Some Parents Need Better Post-adoptive Support. While most adoptive parents feel they are treated fairly by DCFS, our survey shows that there are some families who believe that they were not treated fairly because the division broke promises by reducing their monthly subsidy and imposing restrictions on the use of supplemental assistance. Some parents also felt that DCFS did not disclose to them all the information available regarding their child's special needs before the adoption and a few parents reported that they felt undue pressure to adopt.



It appears that division employees did make inappropriate promises about financial support. We found a great deal of confusion about adoption assistance policy among division staff. Thus, its not surprising that we found inconsistent practices and poor communication with parents. However, we were not able to confirm complaints that DCFS purposely withheld information about children or inappropriately pressured parents. In general, case files did not include the type of information we needed to address the complaints. On the other hand, in some files we found documents signed by the parents stating that they had been given access to the information about their adoptive child even though the parents had claimed otherwise. Whether or not the claims by parents are valid, we believe the division needs to improve the services it provides to adoptive parents.



Discussion following presentation:



Ken Patterson, Director, Division of Child and Family Services (DCFS), thanked the Auditor General's Office and staff for the open communication throughout the audit. Mr. Patterson also expressed appreciation for the foster parents and adoptive parents of Utah.



Mr. Patterson highlighted the following:



Mr. LeRoy Franke, Adoptions Specialist, Division of Child and Family Services told the Audit Subcommittee that DCFS has modified their policies and rules, but they have only been minor changes. DCFS wants to follow the intent of the legislation in Senate Bill 97, that is being discussed this year, before any further rule changes.



Mr. Franke concluded by saying that DCFS needs to provide more post-adoptive support.



Roz McGee, Utah Children, said she had three areas of special interest that the Legislature has before them: mental health funding; the creation of a task force to study mental health services for children; and, the support of kinship parents. Ms. McGee indicated that Utah Children have followed the reform in the child protection and foster care system and appreciate the leadership the Legislature has given.

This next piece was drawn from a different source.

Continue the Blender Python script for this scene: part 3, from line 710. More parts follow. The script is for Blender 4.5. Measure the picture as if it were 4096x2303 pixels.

Christi Hutchings, an adoptive parent, told the Audit Subcommittee that most parents that adopt have a really good experience but are concerned with the tighter fiscal controls that have been put in place. Ms. Hutchings said that tighter fiscal controls may be needed but that doesn't mean that the support needs to be totally cut off to families who need this assistance. She said that she was grateful that the Senate had taken steps to amend Senate Bill 97 so that the bill will be a useful bill and she appreciated the recommendations the audit has given regarding post-adoption support.



Pat Baker, told the Audit Subcommittee that, besides working with the Utah Federation of Families for Children's Mental Health, she is also an adoptive parent who found out that love alone cannot take care of all problems that adoptive children have. Ms. Baker said that children's mental health treatment programs are very effective and she believes that post-adoption support is crucial.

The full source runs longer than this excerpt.